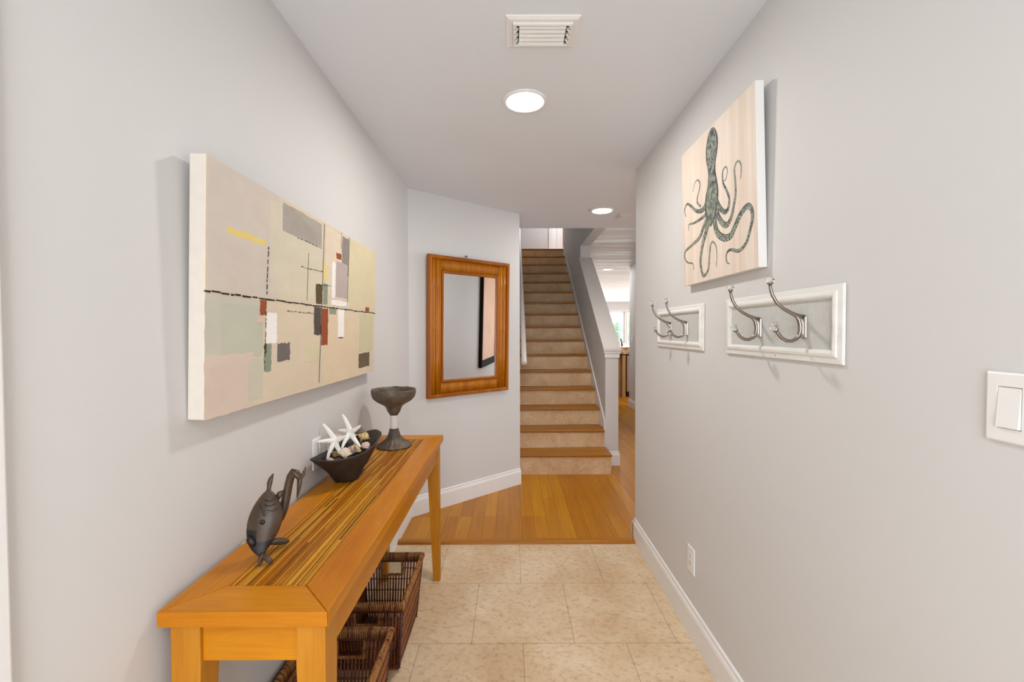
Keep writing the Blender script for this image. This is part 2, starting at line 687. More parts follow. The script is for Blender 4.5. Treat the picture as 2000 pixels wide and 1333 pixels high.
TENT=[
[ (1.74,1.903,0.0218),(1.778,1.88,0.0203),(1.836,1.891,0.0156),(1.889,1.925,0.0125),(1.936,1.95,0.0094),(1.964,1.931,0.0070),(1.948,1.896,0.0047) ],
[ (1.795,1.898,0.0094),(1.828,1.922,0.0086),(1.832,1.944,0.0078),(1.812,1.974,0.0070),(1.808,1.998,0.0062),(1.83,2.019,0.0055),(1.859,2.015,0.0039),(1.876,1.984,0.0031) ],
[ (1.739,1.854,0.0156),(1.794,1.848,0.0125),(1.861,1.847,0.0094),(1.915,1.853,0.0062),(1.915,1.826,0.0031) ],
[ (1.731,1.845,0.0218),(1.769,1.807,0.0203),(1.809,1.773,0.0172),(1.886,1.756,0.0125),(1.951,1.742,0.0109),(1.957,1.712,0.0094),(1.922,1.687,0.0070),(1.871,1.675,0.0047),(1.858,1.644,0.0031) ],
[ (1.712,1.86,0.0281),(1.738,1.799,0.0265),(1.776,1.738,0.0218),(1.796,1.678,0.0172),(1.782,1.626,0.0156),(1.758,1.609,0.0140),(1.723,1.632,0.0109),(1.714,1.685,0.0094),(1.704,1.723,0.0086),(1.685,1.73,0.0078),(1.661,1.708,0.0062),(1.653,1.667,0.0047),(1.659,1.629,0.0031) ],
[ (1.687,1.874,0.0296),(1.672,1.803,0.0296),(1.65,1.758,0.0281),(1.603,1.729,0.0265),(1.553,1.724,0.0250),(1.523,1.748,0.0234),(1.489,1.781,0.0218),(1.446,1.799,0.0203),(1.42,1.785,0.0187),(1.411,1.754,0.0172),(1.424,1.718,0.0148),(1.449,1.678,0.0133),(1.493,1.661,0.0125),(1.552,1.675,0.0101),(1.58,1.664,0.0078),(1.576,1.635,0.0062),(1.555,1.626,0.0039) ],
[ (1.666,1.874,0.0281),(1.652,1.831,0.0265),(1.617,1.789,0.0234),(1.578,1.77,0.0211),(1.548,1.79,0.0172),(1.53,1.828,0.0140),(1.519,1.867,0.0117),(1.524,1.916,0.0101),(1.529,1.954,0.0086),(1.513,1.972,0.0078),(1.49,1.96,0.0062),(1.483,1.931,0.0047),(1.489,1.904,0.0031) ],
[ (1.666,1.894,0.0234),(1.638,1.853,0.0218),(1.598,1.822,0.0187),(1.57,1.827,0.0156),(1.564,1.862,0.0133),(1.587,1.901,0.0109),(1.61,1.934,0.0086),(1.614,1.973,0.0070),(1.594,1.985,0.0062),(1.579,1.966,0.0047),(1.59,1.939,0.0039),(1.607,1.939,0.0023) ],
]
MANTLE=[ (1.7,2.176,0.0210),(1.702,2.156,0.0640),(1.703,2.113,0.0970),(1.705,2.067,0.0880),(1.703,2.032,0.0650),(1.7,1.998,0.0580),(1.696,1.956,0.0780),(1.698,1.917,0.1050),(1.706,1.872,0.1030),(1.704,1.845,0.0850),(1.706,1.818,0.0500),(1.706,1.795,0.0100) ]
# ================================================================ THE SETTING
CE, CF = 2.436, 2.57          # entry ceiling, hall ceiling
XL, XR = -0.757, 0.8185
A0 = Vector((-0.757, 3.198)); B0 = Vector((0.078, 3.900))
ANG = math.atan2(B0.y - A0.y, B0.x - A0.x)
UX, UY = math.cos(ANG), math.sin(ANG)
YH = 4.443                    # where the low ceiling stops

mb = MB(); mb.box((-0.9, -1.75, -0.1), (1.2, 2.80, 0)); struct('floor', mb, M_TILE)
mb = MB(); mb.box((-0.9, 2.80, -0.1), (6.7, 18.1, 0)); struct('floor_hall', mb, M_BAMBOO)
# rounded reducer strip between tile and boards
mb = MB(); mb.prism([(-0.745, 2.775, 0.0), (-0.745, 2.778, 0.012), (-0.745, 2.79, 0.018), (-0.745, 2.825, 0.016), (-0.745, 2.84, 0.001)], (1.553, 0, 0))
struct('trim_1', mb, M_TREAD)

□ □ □

> WRITTEN REQUEST: All of the material above needs to be restated exactly, with no pictures.

> PROBLEM SOLUTION:
Keep writing the Blender script for this image. This is part 2, starting at line 687. More parts follow. The script is for Blender 4.5. Treat the picture as 2000 pixels wide and 1333 pixels high.
TENT=[
[ (1.74,1.903,0.0218),(1.778,1.88,0.0203),(1.836,1.891,0.0156),(1.889,1.925,0.0125),(1.936,1.95,0.0094),(1.964,1.931,0.0070),(1.948,1.896,0.0047) ],
[ (1.795,1.898,0.0094),(1.828,1.922,0.0086),(1.832,1.944,0.0078),(1.812,1.974,0.0070),(1.808,1.998,0.0062),(1.83,2.019,0.0055),(1.859,2.015,0.0039),(1.876,1.984,0.0031) ],
[ (1.739,1.854,0.0156),(1.794,1.848,0.0125),(1.861,1.847,0.0094),(1.915,1.853,0.0062),(1.915,1.826,0.0031) ],
[ (1.731,1.845,0.0218),(1.769,1.807,0.0203),(1.809,1.773,0.0172),(1.886,1.756,0.0125),(1.951,1.742,0.0109),(1.957,1.712,0.0094),(1.922,1.687,0.0070),(1.871,1.675,0.0047),(1.858,1.644,0.0031) ],
[ (1.712,1.86,0.0281),(1.738,1.799,0.0265),(1.776,1.738,0.0218),(1.796,1.678,0.0172),(1.782,1.626,0.0156),(1.758,1.609,0.0140),(1.723,1.632,0.0109),(1.714,1.685,0.0094),(1.704,1.723,0.0086),(1.685,1.73,0.0078),(1.661,1.708,0.0062),(1.653,1.667,0.0047),(1.659,1.629,0.0031) ],
[ (1.687,1.874,0.0296),(1.672,1.803,0.0296),(1.65,1.758,0.0281),(1.603,1.729,0.0265),(1.553,1.724,0.0250),(1.523,1.748,0.0234),(1.489,1.781,0.0218),(1.446,1.799,0.0203),(1.42,1.785,0.0187),(1.411,1.754,0.0172),(1.424,1.718,0.0148),(1.449,1.678,0.0133),(1.493,1.661,0.0125),(1.552,1.675,0.0101),(1.58,1.664,0.0078),(1.576,1.635,0.0062),(1.555,1.626,0.0039) ],
[ (1.666,1.874,0.0281),(1.652,1.831,0.0265),(1.617,1.789,0.0234),(1.578,1.77,0.0211),(1.548,1.79,0.0172),(1.53,1.828,0.0140),(1.519,1.867,0.0117),(1.524,1.916,0.0101),(1.529,1.954,0.0086),(1.513,1.972,0.0078),(1.49,1.96,0.0062),(1.483,1.931,0.0047),(1.489,1.904,0.0031) ],
[ (1.666,1.894,0.0234),(1.638,1.853,0.0218),(1.598,1.822,0.0187),(1.57,1.827,0.0156),(1.564,1.862,0.0133),(1.587,1.901,0.0109),(1.61,1.934,0.0086),(1.614,1.973,0.0070),(1.594,1.985,0.0062),(1.579,1.966,0.0047),(1.59,1.939,0.0039),(1.607,1.939,0.0023) ],
]
MANTLE=[ (1.7,2.176,0.0210),(1.702,2.156,0.0640),(1.703,2.113,0.0970),(1.705,2.067,0.0880),(1.703,2.032,0.0650),(1.7,1.998,0.0580),(1.696,1.956,0.0780),(1.698,1.917,0.1050),(1.706,1.872,0.1030),(1.704,1.845,0.0850),(1.706,1.818,0.0500),(1.706,1.795,0.0100) ]
# ================================================================ THE SETTING
CE, CF = 2.436, 2.57          # entry ceiling, hall ceiling
XL, XR = -0.757, 0.8185
A0 = Vector((-0.757, 3.198)); B0 = Vector((0.078, 3.900))
ANG = math.atan2(B0.y - A0.y, B0.x - A0.x)
UX, UY = math.cos(ANG), math.sin(ANG)
YH = 4.443                    # where the low ceiling stops

mb = MB(); mb.box((-0.9, -1.75, -0.1), (1.2, 2.80, 0)); struct('floor', mb, M_TILE)
mb = MB(); mb.box((-0.9, 2.80, -0.1), (6.7, 18.1, 0)); struct('floor_hall', mb, M_BAMBOO)
# rounded reducer strip between tile and boards
mb = MB(); mb.prism([(-0.745, 2.775, 0.0), (-0.745, 2.778, 0.012), (-0.745, 2.79, 0.018), (-0.745, 2.825, 0.016), (-0.745, 2.84, 0.001)], (1.553, 0, 0))
struct('trim_1', mb, M_TREAD)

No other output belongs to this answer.